I think it's important. We're not making music for that purpose, but a lot of people have gravitated to our music and liked it. You can shrink from it and be embarrassed by it and try to control it, or you can let it be what it is and try to make something great within the context you're given.

What about the platform you and other popular musicians have? Can it be abused, by pushing your ideas on the public?

I think there's something inherent to all artists. They want to share their point of view. They want to share how they see the world, even if it's broken or negative or combative. There's still an element of communication to all art.

But there can be blowback when an artist's music comes with strong opinions. You and Arcade Fire have been accused of being pretentious, for example.

I think it's inherently pretentious to think that anyone else should hear what you have to say. It's like, when you get on the bus, the bus driver is, "You know what, everyone on this bus needs to know how I'm feeling now. I'm just going to let everyone know that I'm driving them, but I have a lot of critiques about their behaviour."

Which brings us to social media, right?

Exactly. I think it's almost quaint at this point that people feel what they're having for breakfast is worth sharing.

What about things bigger than breakfast, though? Someone like Bono, with his grandstanding and pushiness.

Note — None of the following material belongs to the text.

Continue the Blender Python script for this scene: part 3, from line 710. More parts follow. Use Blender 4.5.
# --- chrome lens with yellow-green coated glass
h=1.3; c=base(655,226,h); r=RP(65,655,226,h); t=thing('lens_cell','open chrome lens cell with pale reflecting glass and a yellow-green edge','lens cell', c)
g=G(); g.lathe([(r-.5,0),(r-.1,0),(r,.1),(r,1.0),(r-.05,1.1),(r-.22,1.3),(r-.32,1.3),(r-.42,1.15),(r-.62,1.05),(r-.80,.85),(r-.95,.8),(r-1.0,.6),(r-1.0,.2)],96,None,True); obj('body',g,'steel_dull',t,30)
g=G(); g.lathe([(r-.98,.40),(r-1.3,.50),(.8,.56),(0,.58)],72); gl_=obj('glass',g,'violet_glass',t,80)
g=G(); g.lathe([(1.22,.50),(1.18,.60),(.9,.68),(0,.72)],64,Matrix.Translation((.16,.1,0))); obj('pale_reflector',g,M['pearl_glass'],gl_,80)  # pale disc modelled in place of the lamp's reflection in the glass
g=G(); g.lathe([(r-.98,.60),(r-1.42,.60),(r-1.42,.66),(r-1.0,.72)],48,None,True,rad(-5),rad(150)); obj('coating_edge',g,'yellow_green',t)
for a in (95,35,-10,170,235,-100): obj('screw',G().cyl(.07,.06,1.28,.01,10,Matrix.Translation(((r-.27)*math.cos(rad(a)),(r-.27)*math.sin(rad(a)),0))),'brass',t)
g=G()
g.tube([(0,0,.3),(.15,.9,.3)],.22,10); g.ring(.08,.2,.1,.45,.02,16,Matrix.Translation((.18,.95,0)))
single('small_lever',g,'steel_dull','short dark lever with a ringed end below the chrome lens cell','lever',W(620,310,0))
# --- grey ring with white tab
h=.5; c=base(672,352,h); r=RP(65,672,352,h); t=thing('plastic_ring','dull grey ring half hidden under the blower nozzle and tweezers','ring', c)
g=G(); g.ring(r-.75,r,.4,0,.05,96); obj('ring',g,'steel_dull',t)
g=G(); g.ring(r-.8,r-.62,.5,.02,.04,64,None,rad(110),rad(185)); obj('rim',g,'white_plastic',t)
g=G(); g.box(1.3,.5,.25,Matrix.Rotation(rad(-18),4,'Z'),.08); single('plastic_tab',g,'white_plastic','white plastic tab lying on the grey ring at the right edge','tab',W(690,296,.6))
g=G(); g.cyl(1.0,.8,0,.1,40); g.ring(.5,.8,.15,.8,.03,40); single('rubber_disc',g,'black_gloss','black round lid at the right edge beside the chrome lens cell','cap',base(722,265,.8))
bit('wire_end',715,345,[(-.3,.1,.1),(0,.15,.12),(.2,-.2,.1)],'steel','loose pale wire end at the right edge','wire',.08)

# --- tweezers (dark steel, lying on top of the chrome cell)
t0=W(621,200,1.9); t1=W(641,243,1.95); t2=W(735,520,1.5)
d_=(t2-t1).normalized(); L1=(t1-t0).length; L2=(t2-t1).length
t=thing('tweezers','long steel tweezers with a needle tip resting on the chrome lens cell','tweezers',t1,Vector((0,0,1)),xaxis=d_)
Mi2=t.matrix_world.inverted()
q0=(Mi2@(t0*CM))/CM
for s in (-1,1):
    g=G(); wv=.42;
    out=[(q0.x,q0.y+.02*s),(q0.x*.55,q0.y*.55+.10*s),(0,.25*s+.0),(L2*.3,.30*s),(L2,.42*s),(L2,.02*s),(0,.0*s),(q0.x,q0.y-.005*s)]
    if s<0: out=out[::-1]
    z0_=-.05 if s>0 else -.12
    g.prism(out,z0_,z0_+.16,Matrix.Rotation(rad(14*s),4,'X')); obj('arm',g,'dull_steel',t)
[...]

I was friends with David Bowie, and there's a period in his career where he was addicted to cocaine and drinking milk and doing interviews about Nazism. He was kind of losing his mind. He was going through a phase. So, I don't think you can pick and choose qualities in an artist. I think if you stop doing what you think is right and saying what you believe, and if people aren't a little bit mad at you sometimes, I feel like you're doing something wrong.

The comedian's dream is to have half the room walk out of a performance and half rolling on the floor.

Right. I personally didn't have a problem with Bono talking to George W. Bush about AIDS in Africa. Obviously he knows he was assassinating his personal popularity, but for a very good reason. I mean, who cares? He knows he's a cartoon character to people, so he might as well be an extremely useful cartoon character.

You're okay with what people say about you online?

At the end of the day, you put your head on the pillow and you are who you are. Régine [wife and band-mate, Régine Chassagne] and I spend so much of our time and effort working in Haiti and working on causes in New Orleans. What our life is, and what we put our hearts into, music is just one little piece of it. I don't think you get on stage in the first place if you're supersensitive or worrying about hurting people's feelings.

What about the social media stuff, the fake news content and other things, that was part of the album's marketing? Some fans would rather you just put the album out and forget all the rest.

Some of the writers we've been working with on some of the Twitter stuff we've been doing are my favourite writers. It's supposed to be done with a sense of humour. I think if you don't approach things with a sense of humour, you may be missing 99 per cent of life.

The album reviews for Everything Now have been solid. Does that matter to you?

I'm proud of the record. I think the dream would be all five-star reviews and zero-star reviews. That would be the perfect reaction. That would be so … everything now.

This interview has been edited and condensed.